Practical Law company logoMuch focus in the banking industry has been paid on the Basel III rules, recently finalized in the US, and the Volcker Rule, which is expected to be implemented by regulators by the end of this year. However, another potentially equally important change is also expected to occur in 2013, one that will further result in the strengthened ring-fencing of US banks from their non-bank operations, and potentially have a profound effect on the business of banking. These are the changes to the affiliate transactions restrictions applicable to banks, introduced under Dodd-Frank but not yet implemented by federal agency rulemaking.

Depending on how the rules are implemented, the changes may further limit banks to traditional lending activities, and restrict their ability to engage in the type of full-service financial activities they have traditionally conducted with their non-bank affiliates. They will also require banks to have enhanced compliance programs in place, as well as increase transparency in how they manage their legal entities and intercompany transactions.

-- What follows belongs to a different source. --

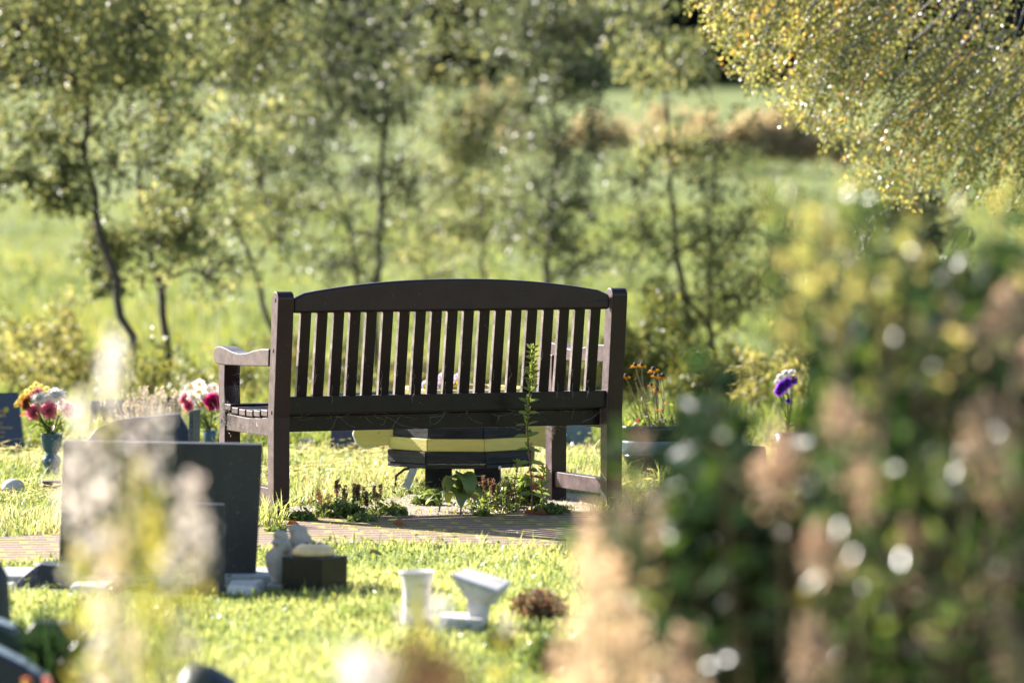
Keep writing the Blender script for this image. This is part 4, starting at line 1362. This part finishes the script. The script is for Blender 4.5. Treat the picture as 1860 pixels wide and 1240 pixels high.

The changes, introduced under Section 608 and 609 of the Dodd-Frank Act, strengthen the affiliate-transaction restrictions under Sections 23A and 23B of the Federal Reserve Act and the Federal Reserve Board’s (FRB) Regulation W. They include:

  • Broadening the range of bank affiliates covered by the restrictions to include investment funds to which a bank or an affiliate is an investment advisor. Banking organizations will need to review their advisory relationships with funds to determine if any new funds are covered under the expanded definition of affiliate. Banks must make sure that their relationships with these funds comply with the affiliate transaction restrictions.
  • Requiring banks to treat repurchase agreement transactions as extensions of credit for Section 23A purposes. As a result of this change repurchase agreement transactions with affiliates will become subject to the collateral requirements for credit transactions.
  • Expanding the statutory definition of covered affiliate transactions to include: securities borrowing and lending transactions with an affiliate to the extent the transaction creates credit exposure of the bank or a subsidiary of the bank to the affiliate; and credit exposures to an affiliate arising out of derivative transactions.
  • Imposing new collateral requirements on affiliate transactions.
  • Changing how financial subsidiaries of banks are treated for affiliate transaction restriction purposes.
  • Limiting the FRB’s authority, and giving the FDIC veto power, to issue exemptions to banks from the affiliate transaction requirements. During the financial crisis, the FRB granted numerous affiliate-transaction restriction exemptions to banks in order to allow them to continue to provide liquidity and funding to non-bank affiliates.

Although the rules are expected to be implemented later this year, industry reports indicate that agency supervisory staff are already beginning to apply many aspects of the heightened standards.   Counsel to banks would be well advised to keep abreast of these developments and prepare for their banks for the coming changes.